MERCOSUR: History and Aims

By Perez del Castillo, Santiago | International Labour Review, January 1, 1993 | Go to article overview

MERCOSUR: History and Aims


Perez del Castillo, Santiago, International Labour Review


On 26 March 1991 the Presidents of Argentina, Brazil, Paraguay and Uruguay met in Asuncion and launched the negotiations which are expected to result in the establishment of the Common Market of the Southern Cone (MERCOSUR). Agreements to be reached in the near future will complement decisions that have already been taken and bring about a wider market as from 1 January 1995. MERCOSUR represents a historic opportunity for the Atlantic-rim countries of South America to pool and harness their vast potential for the greater prosperity of their inhabitants. These four nations have understood that a joining of forces and the synergy resulting from the ensuing union will give greater impetus to their economic development.

The Treaty of Asuncion aims at establishing a single market among the four republics, based on the free movement of goods, services and factors or production; the establishment of a common external tariff and trade policy; the coordination of macro-economic and sectoral policies; and the harmonization of their respective legislations in order to strengthen the process of integration. The Treaty also calls for the gradual reduction of tariffs over eight consecutive six-month periods, with a view to eliminating all tariffs and non-tariff restrictions to internal trade by 31 December 1994.

From the outset, the Treaty was seen as a means for initiating a process of economic integration, rather than as a constitutional instrument for the common market. This is why it does not contain social clauses, or provisions for social integration. This omission has since been remedied through the establishment of a negotiating body for social and labour issues, as we shall see below. Another reason for the absence of a social chapter in this document is the fact that it grew out of a set of bilateral commercial agreements between Argentina and Brazil. First Uruguay, and then Paraguay. joined this process, leading to the signing of the Treaty in the latter's capital city.

Most observers consider that negotiations are progressing reasonably well and that deadlines are being met, although there have been difficulties, as is to be expected in any process of integration.
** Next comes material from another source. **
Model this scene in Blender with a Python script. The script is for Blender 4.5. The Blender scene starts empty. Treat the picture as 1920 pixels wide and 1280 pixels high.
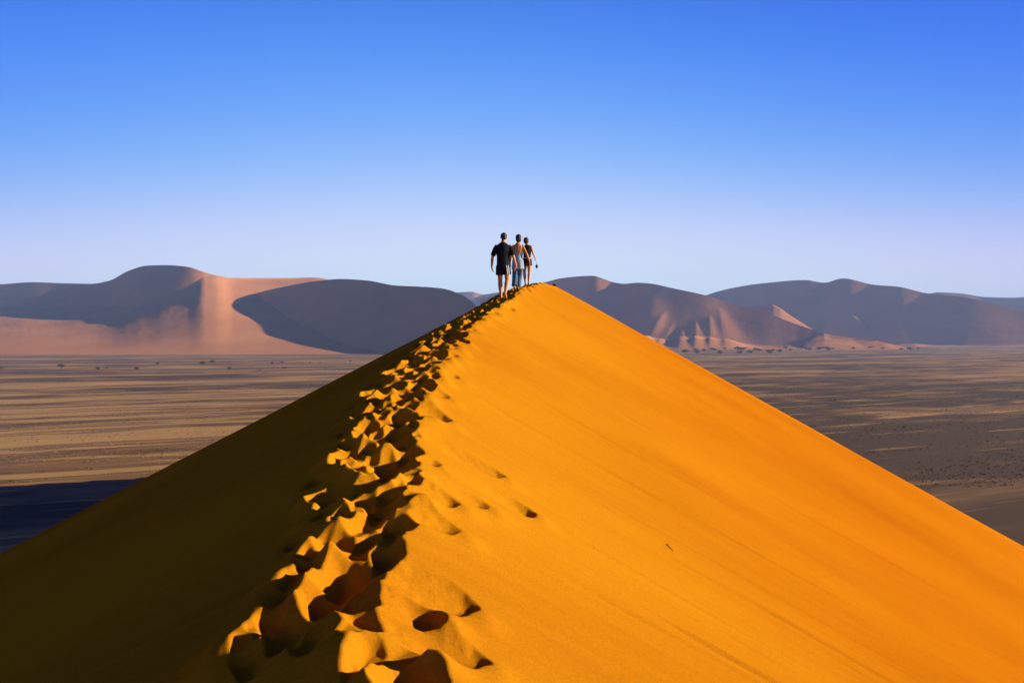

Several of these difficulties have already been resolved.

The process is taking place against the general backdrop of economic liberalization, as evidenced by the fact that the signatory governments informed the GATT in April 1992 of their intention to keep their common external tariff below 35 per cent, contingent upon a successful conclusion of the Uruguay Round. They are now considering the possibility of reducing this tariff as from 1 January 1995.(1)

For at least three years now, the entire region's political climate has been clearly marked by a trend towards integration. The four countries have chosen similar paths; to one extent or another all have espoused economic liberalization, the strengthening of democratization, the guarantee of trade union freedoms, and the retrenchment of the State.

The purpose of this article is to report on the social and labour aspects of this process of economic integration, through a prospective analysis focusing on a legal view of the world of work. We shall begin with a brief history and overview of the present situation in the Southern Cone, before discussing the internal organization of MERCOSUR and the major social and labour issues now under debate: the adoption of common standards (a charter of fundamental rights, freedom of movement, social security, etc.), employment problems, conditions of work, and the prospects for collective bargaining at community level.

THE REGION: ITS HISTORY AND PRESENT SITUATION

The four countries have an aggregate population of 200 million and a surface area of 11 million square kilometres. Although people of European extraction predominate, the societies of these countries are multiracial, given the Japanese and Korean immigrants in some areas of Brazil and Paraguay, and the people of African origin; in addition, the indigenous pre-Columbian population is still found in some areas.